Most late 20th century western musical movements and the cultural changes that came with them was down to manufacturers of instruments. It was usually a box, synthesizer or effects unit. Surely the R&D for new sounds is what music depends on?
You could create all kinds of new sounds and technologies and they would have no impact if audiences didn't connect with them.
Some people have a certain fluency with sound and music. It's not about training, although training will bring it out if someone has it. But it seems pretty innate. And it cuts through in a way that the work of people without the fluency doesn't.

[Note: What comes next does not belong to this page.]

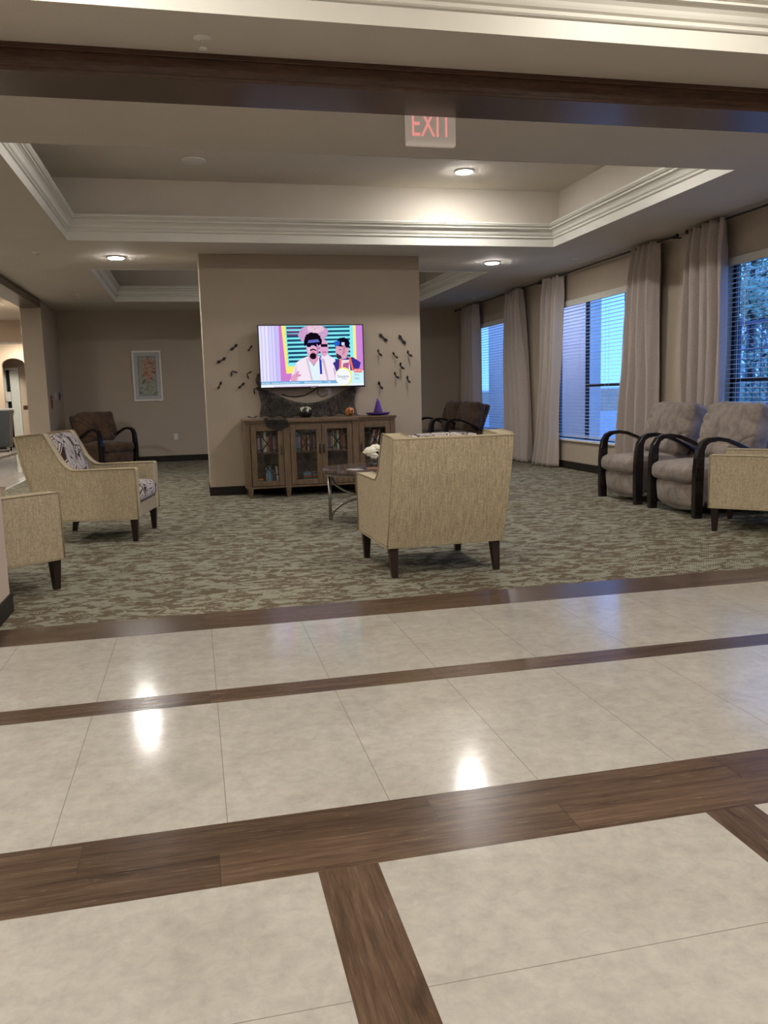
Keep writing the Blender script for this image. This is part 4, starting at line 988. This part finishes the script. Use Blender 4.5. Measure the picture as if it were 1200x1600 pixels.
def sprinkler(x, y, label, z=H):
    t = thing('sprinkler', label, 'sprinkler', (x, y, z), 0, 'ceiling sprinklers')
    MB().lathe([(0, 0), (.044, 0), (.044, -.004), (.020, -.012), (0, -.012)], 20).obj('escutcheon', M['white'], t, smooth=False)
    MB().tube([(0, 0, -.008), (0, 0, -.022)], .008, 8).tube([(.008, 0, -.02), (.011, 0, -.034), (.003, 0, -.048)], .002, 5).tube([(-.008, 0, -.02), (-.011, 0, -.034), (-.003, 0, -.048)], .002, 5).obj('head', M['white'], t, smooth=True)
    MB().lathe([(0, -.047), (.018, -.047), (.018, -.051), (0, -.051)], 16).obj('deflector', M['white'], t)
sprinkler(.142, 4.20, 'white ceiling sprinkler just in front of the dark beam')
sprinkler(-1.594, 10.087, 'small ceiling sprinkler left of the large tray, left of a ceiling light')
sprinkler(-1.635, 13.861, 'small ceiling sprinkler far back above the left recliner')
sprinkler(4.913, 10.126, 'small ceiling sprinkler close to the middle window curtains')
sprinkler(4.982, 14.296, 'small ceiling sprinkler far back near the farthest curtains')
t = thing('ceiling_speaker', 'faint round ceiling speaker inside the large tray on the left', 'speaker', (.142, 8.654, HT))
MB().lathe([(0, 0), (.115, 0), (.115, -.006), (.10, -.010), (0, -.012)], 32).obj('grille', M['crown'], t)
MB().lathe([(.10, -.004), (.118, -.004), (.118, -.013), (.10, -.013), (.10, -.004)], 32).obj('rim', M['crown'], t)
t = thing('exit_sign', 'white exit sign with red letters hanging behind the dark beam', 'exit sign', (1.455, 4.92, 2.765))
xm, N, L, b = nmat('exit_sign_housing', (.70, .66, .60), .4); b.inputs['Emission Color'].default_value = (1, .82, .72, 1); b.inputs['Emission Strength'].default_value = .10
MB().box(-.152, .152, -.022, .022, -.178, .03).obj('housing', xm, t, bevel=.014, seg=4)
MB().box(-.05, .05, -.02, .02, .03, .055).obj('canopy', M['white'], t, bevel=.003)
vs, fs = text_mesh('EXIT', .185)
mx = max(v[0] for v in vs) or 1
mb = MB(); mb.add([(v[0] / mx * .125, -.0235, v[1] * 1.08 - .066) for v in vs], fs)
mb.obj('letters', emis('exit_letter_red', (.78, .28, .24), .62), t)

# ================================================================== SIDE HALL
HY = 18.0
struct(MB().box(-9, XL - .02, HY, HY + .3, 2.39, H).obj('wall_header', M['hall_wall']))
struct(MB().box(-9, XL - .02, HY - .005, HY + .305, 2.375, 2.39).obj('trim_6', M['crown']))
struct(MB().box(XL - .02, XL + .13, YB + .15, 26, 0, H).obj('wall_hall_right', M['hall_wall']))
# arch wall at the end
AY = 23.5; ax0, ax1, az = -4.80, -4.22, 2.17
mb = MB(); pts = []
for k in range(17):
    a = PI * k / 16; pts.append(((ax0 + ax1) / 2 - (ax1 - ax0) / 2 * math.cos(a), az + .19 * math.sin(a)))
mb.box(-9, ax0, AY, AY + .12, 0, H).box(ax1, XL, AY, AY + .12, 0, H)
for p_, q_ in zip(pts, pts[1:]): mb.prism([(p_[0], p_[1]), (q_[0], q_[1]), (q_[0], H), (p_[0], H)], AY, AY + .12, 'y')
struct(mb.obj('wall_arch', M['hall_wall']))
struct(MB().box(-9, XL, 25.6, 25.8, 0, H).obj('wall_end', M['hall_wall']))
struct(MB().box(-9, ax0, AY - .012, AY, 0, .1).box(ax1, XL, AY - .012, AY, 0, .1).obj('baseboard_hall', M['base']))
dr = struct(empty('door_1', (-4.80, 24.4, 0), 0), 'white door with pale frame under the arch', 'door')
wd = mottled('pale_door_paint', (.66, .68, .62), .5, 10, .03)
MB().box(-.17, -.10, -.05, .05, 0, 2.09).box(.16, .23, -.05, .05, 0, 2.09).box(-.17, .23, -.05, .05, 2.09, 2.15).obj('door_frame', wd, dr, bevel=.004)
MB().box(.0, .16, -.03, .01, .01, 2.08).obj('door_leaf', wd, dr, bevel=.003)
MB().tube([(.03, -.03, .98), (.03, -.075, .98)], .012, 8).lathe([(0, -.02), (.02, -.015), (.026, 0), (.02, .015), (0, .02)], 12, (.03, -.09, .98)).obj('door_knob', M['iron'], dr, smooth=True)
MB().box(-.10, .0, .05, .06, 0, 2.09).obj('door_gap_shade', M['black_pl'], dr)  # black sheet painting the shade in the gap beside the leaf
struct(MB().box(-9, -4.97, 24.45, 24.55, 0, H).box(-4.57, XL, 24.45, 24.55, 0, H).box(-4.97, -4.57, 24.45, 24.55, 2.15, H).obj('wall_alcove', M['hall_wall']))
o = MB().box(-.18, .18, -.025, 0, -.05, .05).obj('trim_7', M['beam'], None, bevel=.005); o.location = (-4.35, 24.45, 1.08); struct(o)
t = thing('wall_plaque', 'small dark plaque low on the alcove wall past the column', 'plaque', (-4.30, 24.44, .72))
MB().box(-.06, .06, -.02, 0, -.12, .12).obj('board', M['beam'], t, bevel=.004); MB().box(-.065, .065, -.022, .0, .12, .14).obj('top_edge', M['white'], t)
t = thing('paper_sheet', 'white sheet taped beside the open hall door', 'paper', (-4.87, 24.33, 1.38))
MB().box(-.07, .07, -.004, 0, -.13, .13).obj('sheet', M['white'], t)
# wheeled bin
t = thing('wheeled_bin', 'dark grey wheeled bin in the bright side hall', 'bin', (-4.78, 22.4, 0), .05)
gb = mottled('dark_grey_plastic', (.045, .052, .062), .5, 10, .1)
def taper(mb, a, b_, z0, z1):
    return mb.add([(-a, -a, z0), (a, -a, z0), (a, a, z0), (-a, a, z0), (-b_, -b_, z1), (b_, -b_, z1), (b_, b_, z1), (-b_, b_, z1)], [(0, 3, 2, 1), (4, 5, 6, 7), (0, 1, 5, 4), (1, 2, 6, 5), (2, 3, 7, 6), (3, 0, 4, 7)])
taper(MB(), .27, .33, .12, 1.02).obj('tub', gb, t, bevel=.02)
taper(MB(), .35, .35, 1.02, 1.07).obj('lid', mottled('light_grey_lid', (.42, .42, .42), .5, 10, .05), t, bevel=.01)
MB().box(-.12, .12, -.345, -.32, .86, .95).obj('handle', gb, t, bevel=.01)
for sx_ in (-1, 1):
    for sy_ in (-1, 1):
        o = MB().tube([(-.02, 0, 0), (.02, 0, 0)], .05, 14).obj('wheel', M['black_pl'], t, smooth=False); o.location = (sx_ * .22, sy_ * .22, .05)
        o2 = MB().box(-.03, .03, -.02, .02, .03, .075).obj('caster_fork', M['steel'], o)

# ================================================================== OUTSIDE
struct(MB().box(XR + .2, 40, -12, 45, -.3, -.12).obj('ground', mottled('wet_paving', (.12, .125, .12), .4, 2, .2)))
pale = mottled('pale_stucco', (.92, .80, .74), .8, 3, .05, 60, .2)
for (y0, y1, lab) in ((14.0, 15.4, 'pale stucco porch pillar outside the middle window'), (16.85, 19.1, 'wide pale stucco porch pillar outside the far window')):
    t = thing('porch_pillar', lab, 'pillar', (7.15, (y0 + y1) / 2, -.12), 0, 'porch pillars outside')
    hh = (y1 - y0) / 2
    MB().box(-.15, .15, -hh, hh, 0, 3.6).obj('shaft', pale, t, bevel=.01); MB().box(-.18, .18, -hh - .03, hh + .03, 0, .18).obj('plinth', pale, t, bevel=.01)
leafm = []
for c in ((.20, .33, .20), (.32, .44, .30), (.44, .54, .42)): leafm.append(mottled('outdoor_leaf', c, .6, 5, .3))
bark = mottled('bark', (.06, .05, .045), .9, 12, .3)
def tree(x, y, h, r, label, seed, mat, n=5200, z0=.4):
    rnd = random.Random(seed); t = thing('tree', label, 'tree', (x, y, -.12), rnd.uniform(0, 6), 'trees outside the windows')
    tr = MB().tube([(0, 0, 0), (.05, .03, h * .3), (0, .06, h * .6), (.03, 0, h * .85)], [.10, .08, .05, .02], 8)
    for k in range(7):
        a = rnd.uniform(0, 6.28); zz = h * rnd.uniform(.3, .75); rr = r * rnd.uniform(.5, .85)
        tr.tube([(0, 0.03, zz), (math.cos(a) * rr * .5, math.sin(a) * rr * .5, zz + .3), (math.cos(a) * rr, math.sin(a) * rr, zz + .5)], [.035, .02, .008], 5)
    tr.obj('trunk', bark, t, smooth=True)
    cl = [(rnd.gauss(0, r * .45), rnd.gauss(0, r * .45), rnd.uniform(z0 + .3, h), r * rnd.uniform(.25, .45)) for _ in range(26)]
    f = MB()
    for _ in range(n):
        c = rnd.choice(cl); v = Vector((rnd.gauss(0, 1), rnd.gauss(0, 1), rnd.gauss(0, 1))).normalized() * c[3] * rnd.uniform(.5, 1.05); p = Vector(c[:3]) + v
        if p.z < .1: continue
        u = Vector((rnd.gauss(0, 1), rnd.gauss(0, 1), rnd.gauss(0, .6))).normalized(); w_ = u.orthogonal().normalized(); s = rnd.uniform(.04, .075)
        f.add([p, p + u * s + w_ * s * .5, p + u * s * 2.2, p + u * s - w_ * s * .5], [(0, 1, 2, 3)])
    f.obj('foliage', mat, t)
tree(9.4, 12.6, 4.6, 1.2, 'bushy tree seen through the nearest window, closest to the curtain', 1, leafm[1])
tree(11.9, 10.9, 5.6, 1.3, 'taller dense tree at the right edge of the nearest window', 2, leafm[0], 6500)
tree(12.6, 16.9, 5.0, 1.6, 'pale tree farther behind, seen through the nearest window', 3, leafm[2], 6500)
for (y_, lab) in ((14.4, 'added unseen wall lamp brightening the porch pillar by the middle window'), (16.2, 'added unseen wall lamp brightening the wide far porch pillar')):
    t = thing('added_pillar_lamp', lab, 'lamp', (XR + .2, y_, 2.62), 0, 'added pillar lamps')  # lamps added out of view to brighten and warm the pillars
    MB().box(0, .10, -.09, .09, -.05, .05).obj('housing', M['white'], t, bevel=.008)
    area_lamp('added_pillar_bulb', (.11, 0, 0), .14, 5.5, (1.0, .84, .76), (0, math.radians(-75), 0), parent=t)
# metal fence
t = thing('metal_fence', 'blue grey metal fence with arched tops outside the nearest window', 'fence', (7.6, 11.0, -.12))
fm = mottled('painted_fence_metal', (.10, .13, .20), .5, 10, .1)
MB().box(-.02, .02, -3.0, 2.0, 2.10, 2.15).box(-.02, .02, -3.0, 2.0, .2, .24).box(-.015, .015, -3, 2, 1.75, 1.78).obj('rail', fm, t)
for k in range(5):
    yy = -3 + k * 1.25; MB().box(-.03, .03, yy - .03, yy + .03, 0, 2.2).obj('post', fm, t)
pk = MB()
for k in range(33): yy = -2.95 + k * .15; pk.box(-.008, .008, yy - .008, yy + .008, .2, 2.1)
for k in range(8): pk.tube([(0, -2.9 + k * .6 + .28 * (1 - math.cos(q)), 1.78 + .28 * math.sin(q)) for q in [PI * i / 8 for i in range(9)]], .01, 5)
pk.obj('pickets', fm, t)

Roland used to be masters of this. Their rhythm and bass boxes seemed like stupid failed toys, but they had a magic that wasn't obvious until they were handed to people who didn't try to use them in the "proper" way.

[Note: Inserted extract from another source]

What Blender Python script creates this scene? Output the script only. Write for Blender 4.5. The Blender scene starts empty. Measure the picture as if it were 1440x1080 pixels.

That's fluency from two sources - something the original designers somehow had (until Roland stopped being that kind of company) mixed with the feel the pioneering users had.
This story is another example of that.
Compare with - say - Yamaha's attempts to sell physical modelling synthesis. There was much money spent, a good selection of instruments produced, but it failed to cut through. Possibly because it ended up being a system of presets and directed constraints that limited imagination instead of opening it up. (Or possibly not. It's a mysterious process.)

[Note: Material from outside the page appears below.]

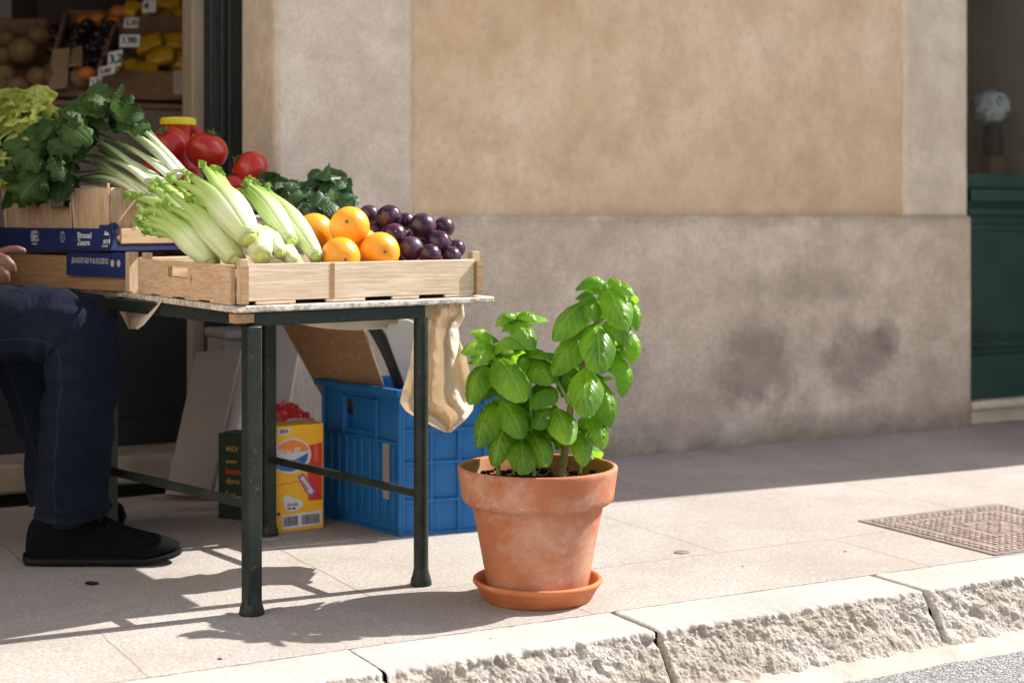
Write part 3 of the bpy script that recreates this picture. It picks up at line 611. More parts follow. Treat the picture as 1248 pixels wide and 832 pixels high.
# ================================================================== CELERY
def lobed_leaf(mb, base, tip, width, nrm, curl=.15, cup=.2, lobes=3, amp=.25, nu=8, nv=8, pucker=0.0, veins=7, ruffle=0, seed=0, power=.8):
    base = Vector(base); tip = Vector(tip); ax = tip - base; L = ax.length; a = ax.normalized(); nrm = Vector(nrm); nrm = (nrm - a * nrm.dot(a)).normalized(); sd = a.cross(nrm)
    def fn(s, t):
        w_ = t * 2 - 1; aw = abs(w_)
        sh = (sin(pi * min(1, max(0, s)) ** power)) ** .62 if 0 < s < 1 else 0
        sh *= 1 - amp * .5 * (1 - cos(2 * pi * lobes * s)) * aw
        x = s * L * (1 - .0 * aw); z = curl * L * sin(pi * s) - cup * width * w_ * w_ * sh
        z += pucker * width * (1 - aw * .4) * sh * (abs(sin(pi * veins * (s - .28 * aw))) - .5) * min(1, aw * 4)
        z -= .05 * width * exp(-(w_ / .12) ** 2) * sh
        if ruffle: z += ruffle * width * aw ** 2 * noise.noise(Vector((s * 9 + seed, w_ * 3, seed))) * 2 + ruffle * .5 * width * aw ** 3 * sin(s * 40 + seed + w_ * 3)
        return base + a * x + sd * (w_ * sh * width / 2) + nrm * z
    mb.grid(fn, nu, nv); return mb
def celery(label, Bp, Tp, r, n=9, seed=1, prongs=3, leafy=8, bulge=(0, 0, .02), group='heads of pale celery', leafdir=(-.5, .3, .9), split=.62):
    R = random.Random(seed); Bp = Vector(Bp); Tp = Vector(Tp); ax = (Tp - Bp); L = ax.length; a = ax.normalized()
    ex = a.cross(Vector((0, 0, 1))).normalized(); ey = ex.cross(a)
    t = thing('celery', label, 'celery', Bp, 0, group)
    m = MB(); tips = []
    for k in range(n):
        ang = 2 * pi * k / n + R.uniform(-.15, .15); ring = 1.0; sp = R.uniform(.85, 1.35); ln = R.uniform(.80, 1.08); pts = []; rr = []
        for i in range(15):
            s = i / 14 * ln
            rad = r * (.34 + .42 * sin(min(1, s / .55) * pi * .62) - .05 * s) + (r * .75 * sp * max(0, s - split) / .4) ** 1.0
            off = ex * cos(ang) * rad + ey * sin(ang) * rad * .92
            pts.append(Bp + ax * s + Vector(bulge) * 4 * s * (1 - s) + off)
            rr.append(r * (.45 + .14 * sin(pi * min(1, s * 1.3))) * (1 - .60 * max(0, (s - .45)) / .6) * (0.8 if i == 0 else 1))
        rr[-1] *= .5; m.tube(pts, rr, 10, flat=.8, ref=tuple(ex * cos(ang) + ey * sin(ang))); tips.append((pts[-1], (pts[-1] - pts[-3]).normalized()))
    # heart
    m.tube([Bp + ax * (i / 8) * .8 + Vector(bulge) * 4 * (i / 8 * .8) * (1 - i / 8 * .8) for i in range(9)], [r * .75 * (1 - .5 * i / 8) for i in range(9)], 12)
    m.build('stalks', M['celery'], t, auto=0)
    m = MB(); b0 = Bp - a * r * .15
    def fnn(d): return 1 + .12 * noise.noise(d * 4 + Vector((seed, 0, 0)))
    q_ = Vector((0, 0, 1)).rotation_difference(a).to_matrix(); m.sphere(Bp - a * r * .10, r * .46, 18, 10, (1, 1, .42), lambda d: 1 + .22 * noise.noise(d * 5 + Vector((seed, 0, 0))), q_); m.build('root_end', M['rootcut'], t, auto=0)
    if leafy:
        m = MB()
        for k in range(leafy * 6):
            p, d = tips[k % n]; p = p - d * R.uniform(-.1, .30) * L * .5
            dd = (d * 1.1 + Vector(leafdir) * .5 + Vector((R.uniform(-1, 1), R.uniform(-1, 1), R.uniform(-.6, .9))) * .7).normalized(); ll = R.uniform(.016, .036)
            lobed_leaf(m, p, p + dd * ll, ll * R.uniform(.6, 1), (R.uniform(-.5, .5), -.7, .6), .15, .25, 2, .6, 8, 6, ruffle=.2, seed=R.uniform(0, 9))
        m.build('leaves', M['celleaf'], t, auto=0)
    return t
celery('large celery head on top of the pile, its cut root end beside the crate front', P(304, 290, 3.80), P(243, 222, 4.02), .040, 10, 1, leafy=7, bulge=(0, 0, .018))
celery('celery head lying second from the left in the wooden crate, half under the large one', P(288, 318, 3.84), P(223, 240, 4.10), .034, 9, 2, leafy=7, bulge=(-.0, 0, .012))
celery('leftmost celery head in the wooden crate, leafy top hanging over the crate side', P(258, 322, 3.92), P(194, 268, 4.12), .032, 9, 3, leafy=9, bulge=(0, 0, .02))
celery('celery head right of the large one, its yellowish cut end pointing at the oranges', P(354, 294, 3.86), P(300, 229, 4.16), .026, 7, 4, leafy=3, bulge=(.0, 0, .018), split=.9)
celery('rightmost celery head resting beside the left oranges, green cut end low', P(386, 313, 3.86), P(322, 240, 4.20), .026, 7, 5, leafy=2, bulge=(.0, 0, .02), split=.9)
celery('short thick celery end poking out below the large celery head', P(319, 312, 3.78), P(312, 290, 4.02), .034, 7, 6, leafy=0, split=2)
celery('small green celery end wedged between two larger celery heads at the crate front', P(341, 309, 3.80), P(318, 280, 4.05), .020, 6, 7, leafy=0, split=2)
celery('celery head buried lowest in the pile behind the crate front board', P(362, 322, 3.80), P(318, 300, 4.0), .022, 6, 8, leafy=0, split=2)
celery('leafy celery head behind all the others, next to the blue tray, added to shade the thigh', P(240, 282, 4.18), P(192, 250, 4.34), .036, 9, 9, leafy=18, bulge=(0, 0, .02), split=.35)  # extra head, added so its leaves keep the sun off the thigh
# ================================================================== ORANGES, PLUMS
def fruit(name, label, cat, c, r, mat, group, end, er=.12, sq=1.0, facing=(0, -1, .3), seed=0):
    t = thing(name, label, cat, c, 0, group)
    q = Vector((0, 0, 1)).rotation_difference(Vector(facing).normalized()).to_matrix(); m = MB()
    def fn(d): return (1 - .05 * exp(-((1 - d.z) / .02)) + .012 * noise.noise(d * 2.2 + Vector((seed, seed, 0))))
    m.sphere(c, r, 36, 24, (1, 1, sq), fn, q); m.build('peel' if cat == 'orange' else 'skin', mat, t)
    m = MB(); m.sphere(Vector(c) + q @ Vector((0, 0, r * sq * .955)), r * er, 10, 6, (1, 1, .45), lambda d: 1 + .3 * noise.noise(d * 5 + Vector((seed, 0, 0))), q); m.build(end[0], end[1], t)
    return t
og = 'oranges in the wooden crate'; nv = ('navel', M['navel'])
for k, (x, y, D_, r, f, lb) in enumerate(((426, 276, 3.985, .0505, (-.05, -1, .28), 'top orange of the pile, navel facing out'), (383, 283, 4.06, .050, (.6, -.1, -.7), 'left orange, leaning on the celery behind the lower ones'),
        (463, 307, 3.965, .050, (.35, -.9, .05), 'low orange at the right, touching the plums'), (415, 313, 3.90, .049, (.35, -.85, -.1), 'lowest orange, half hidden by the crate front'),
        (440, 300, 4.075, .049, (0, 0, 1), 'orange at the back of the pile, behind the others'))):
    fruit('orange', lb, 'orange', P(x, y, D_), r, M['orange'], og, nv, .10, .97, f, k * 3.1)
pg = 'plums heaped in the wooden crate'; pe = ('stem_scar', M['navel'])
PL = [(474, 265, 4.17, .0305, 'tallest plum at the left top of the heap'), (450, 262, 4.24, .025, 'plum just right of and behind the top orange'), (494, 270, 4.22, .0215, 'small pale plum in the gap behind the two top plums'), (515, 276, 4.14, .0325, 'large glossy plum at the middle top of the heap'),
      (541, 277, 4.20, .0255, 'plum at the upper right end of the heap'), (480, 288, 4.10, .031, 'plum in the middle row above the right orange'), (534, 297, 4.11, .0315, 'large plum at the right of the middle row'), (501, 303, 4.06, .029, 'plum touching the crate front in the middle of the heap'),
      (524, 311, 4.05, .0265, 'low plum right of centre, cut off by the crate front'), (455, 281, 4.17, .022, 'plum squeezed between the top orange and the heap'), (550, 312, 4.09, .023, 'lowest plum at the right end of the crate'),
      (508, 291, 4.17, .027, 'plum buried in the dark middle of the heap'), (556, 303, 4.17, .022, 'small plum at the far right beside the corner post'), (484, 308, 4.14, .026, 'plum hidden low behind the right orange')]
for k, (x, y, D_, r, lb) in enumerate(PL):
    R = random.Random(k); fruit('plum', lb, 'plum', P(x, y, D_), r * 1.10, M['plum'], pg, pe, .08, 1.06, (R.uniform(-.8, .8), -.9, R.uniform(-.2, .6)), k * 2.7)

# ================================================================== TRAYS AT THE BACK LEFT
wd = Vector((cos(radians(138)), sin(radians(138)), 0)); md = Vector((cos(radians(48)), sin(radians(48)), 0)); K0 = Vector((-1.039, 4.284, 0))
def K(s, q, z=0): return K0 + wd * s + md * q + Vector((0, 0, z))
def kbox(m, s0, s1, q0, q1, z0, z1): return m.prism([tuple(K(a, b))[:2] for a, b in ((s0, q0), (s1, q0), (s1, q1), (s0, q1))], z0, z1)
lt = thing('fruit_tray', 'lower wooden tray with dark blue printed front under the upper blue tray', 'tray', K(.4, .2, .722), radians(-42), 'blue fruit trays')
m = MB(); kbox(m, .0, .66, .012, .018, .722, .815); kbox(m, .0, .66, .34, .35, .722, .815); kbox(m, .66, .67, .012, .35, .722, .815); m.build('board', M['brownwood'], lt)
m = MB(); kbox(m, -.012, .006, -.004, .025, .722, .83); kbox(m, -.012, 0, .03, .35, .722, .815); m.build('side_board', M['wood_z'], lt, bevel=.001)
m = MB(); kbox(m, .008, .30, .0, .0115, .760, .826); m.build('printed_front', M['blueprint'], lt)
m = MB(); kbox(m, 0, .66, .0185, .339, .730, .740); m.build('floor_board', M['brownwood'], lt)
xd = -wd
text('JRARDITAD 9 & EXZIDO', .022, K(.272, -.0006, .802), xd, (0, 0, 1), M['dimprint'], lt, xs=.80)
m = MB()
for s in (.075, .045): m.lathe([(0, 0), (.0085, 0)], (0, 0, 0), 16); 
m = MB()
for s in (.072, .043):
    c = K(s, -.0008, .798); ring = [c + wd * .009 * cos(a) + Vector((0, 0, .010 * sin(a))) for a in [2 * pi * i / 16 for i in range(16)]]; m.add(ring, [tuple(range(16))])
m.build('emblem', M['dimprint'], lt, smooth=False)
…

For those who don't know, the TB-303 is probably the most entertaining story of this kind.
> ... the box was largely written off as a failure after just 18 months of production. It was released alongside the TR-606 drum machine as an accompaniment for guitarists, but with unrealistic sounds and a difficult interface the box got little traction upon release. [1]
It became the source of a signature sound in dance music, which remains extensively used today and can be heard in tracks with mainstream chart success. It's terrible interface is somehow part of its charm and it has been cloned in many formats.
This is probably the best way to experience it in a browser [2]
From what I've heard, sample libraries of acoustic instruments are a system of presets and directed constraints (inability to replicate complex dynamics, articulation, and pitch bends). I haven't tried physical modeling, and don't know if it manages to escape this issue, or ends up too complex to learn/perform or stuck in an uncanny valley. (This is from the perspective of orchestral-inspired sound design rather than more synthetic compositions.)
This implies that the manufacturers had a decent grasp of "where things would go," and I think that couldn't be further from the truth? All the good (or at least interesting) stuff came from "hackers," aka the scratching DJs, the guys who had to scrape for beat machines, etc. etc. Limitations being the inspiration and all that.
I don't think it's necessarily the sounds, but what the article describes, "bringing the pleasure of playing a musical instrument to everyone". New ways of creating music end up in the hands of people that otherwise may not have gotten started, and new styles emerge.
I think it was always the case that the development of instruments is a major influence on musical styles. Sacred music and the church organ, Baroque music and the harpsichord, Romantics and the piano, Jazz and sax, the list goes on and on.
Today however, synthesizers can create any sound imaginable so we probably reached the end of the cycle. Who knows what will guide the future of music.
Utility != usability. Synthesizers can create any sound, but which sounds they make easy to create has an enormous influence on what music is actually created using them.